Persuasions #15, 1993                                                                                                                                                      Pages 42-43

 

Persuasive Pairs

 

TINA HALL

Tucson, AZ

 

One thing that Jane Austen does particularly well in Persuasion is achieve a balance of character that mirrors the attractive symmetry of plot and imagery in the novel.  Austen does this through the matches that she makes, the couples that she delineates so amusingly.  In Persuasion, Austen shows us how a couple can both support each other and compensate for each other’s weaknesses.  The main couple in the novel is a clear example of this beneficial personality disparity within a marriage.  Anne Elliot is obviously a far better person than Captain Wentworth, yet she loves him and he becomes a sympathetic partner and companion for her.  Stuart Tave writes of Anne, “This little woman, delicate, elegant, sweet, has the kind of force the genuinely heroic Captain Wentworth has not” (282).  Austen does not complacently let the good characters love the good, the weak characters the weak.  Rather, she convinces the reader that couples with dissimilar personalities do and should exist.

What is particularly refreshing about Persuasion is the high incidence of strong woman/weak man matches that are portrayed as compatible and successful.  Anne and Wentworth have already been mentioned.  Anne is seemingly a paragon; whatever she may lack in liveliness of personality is readily made up for by Wentworth.  In contrast, Anne balances out the tendency to shallowness that Wentworth displays upon his return to Kellynch.  We know that if Anne loves him, he must be a basically good man.  Anne’s own parents are an exaggerated form of this.  While the prudent mother was alive the wastrel father was compelled to live within his means.  Austen writes that Sir Walter owed his “real respectability” to his Lady Elliot (4).  Perhaps the most amusing of the mismatched couples is the Crofts.  Mrs.

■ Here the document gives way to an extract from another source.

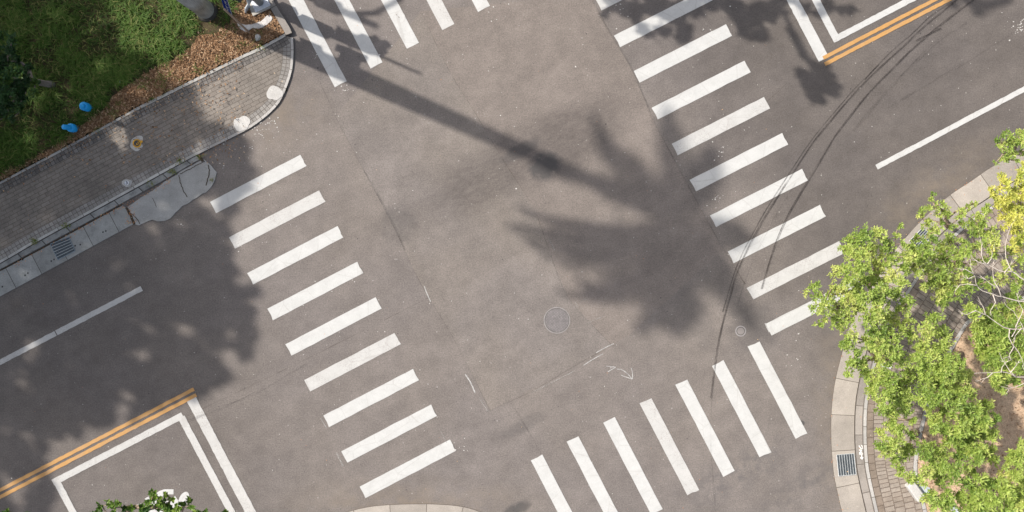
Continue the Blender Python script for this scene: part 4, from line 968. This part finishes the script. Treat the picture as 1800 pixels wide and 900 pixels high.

Croft is a strong, decisive woman who is both practical and courageous.  It is ironically Admiral Croft, who by definition should be the stalwart partner, who is innocently haphazard.  On shore, at least, the typical roles of husband and wife seem reversed.  This is apparent when Austen describes Anne riding in their carriage, watching Mrs. Croft judiciously tugging on the reins to avoid the dangers that the Admiral seems oblivious of.  Anne displays “some amusement at their style of driving, which she imagined no bad representation of the general guidance of their affairs” (92).

All of these strong women would seem to indicate a subversively matriarchal society.  However, I hesitate to impose what seems to be a rather thin and limiting interpretation upon Austen’s rich descriptions of characters and societies.  It is perhaps more accurate to argue that Austen, while acknowledging and paying due homage to the powerful roles men play, gently illuminates the equally important roles of the women.  Her women are highly visible and will not be relegated to the back parlor room while men talk of important matters.  “It is not enlightening,” Tave writes, “to note that she gives us no scenes in which men converse without the presence of a woman, as though one had thereby pointed out a limitation.  If that fact points to anything it is to one of the defining strengths” (280).  Austen proves to be supremely sympathetic to and aware of women, be they strong or foolish.  Another of the comic pairs in the novel is Lady Russell and Sir Walter.  Although not linked by matrimony or even by love, they are inevitably coupled in the reader’s mind simply because of their similarity in situation and their proximity.  Lady Russell is self-reliant, sensible, and swift in judgment, however misguided that judgment may be.  In contrast, Sir Walter lacks good judgment to begin with and is passive, vain, and superficial.  In effect, Lady Russell is the “strong man” and Sir Walter is the “weak woman.”  Austen hasn’t so much cunningly switched the roles as she has displayed the artificiality of defining roles at all and the reality of human quirks and strengths, whether those humans be male or female.

In Persuasion, Anne represents a fragile harmony between the masculine and feminine.  She is in some respects the perfect woman.  She is submissive, respectful, loyal, and industrious.  In other ways she is the perfect man.  Her capacity for action and quick decisions is proven by the incident in Lyme.  She is also the most discerning of all the characters and holds fast to her principles.  Her physical delicacy juxtaposed to her strength of mind subtly illustrates this balanced dichotomy of male and female.  Anne seems to be the perfect being; however, it is the frailty of falling in love with Wentworth that makes her delightfully and solidly human.  Tave describes Anne as “heroic” because she makes male/female distinctions irrelevant in the face of her overall human virtue.  Although Tave writes of Anne’s heroism, it is once again Jane Austen who is truly heroic in creating an unforgettable character that men and women alike can admire and fall in love with.

 

 

WORKS CITED

 

Austen, Jane.  Northanger Abbey and Persuasion.  Ed. R. W. Chapman.  3rd ed. London: Oxford UP, 1954 reprint.

 

Tave, Stuart.  Some Words of Jane Austen.  Chicago: University of Chicago, 1973.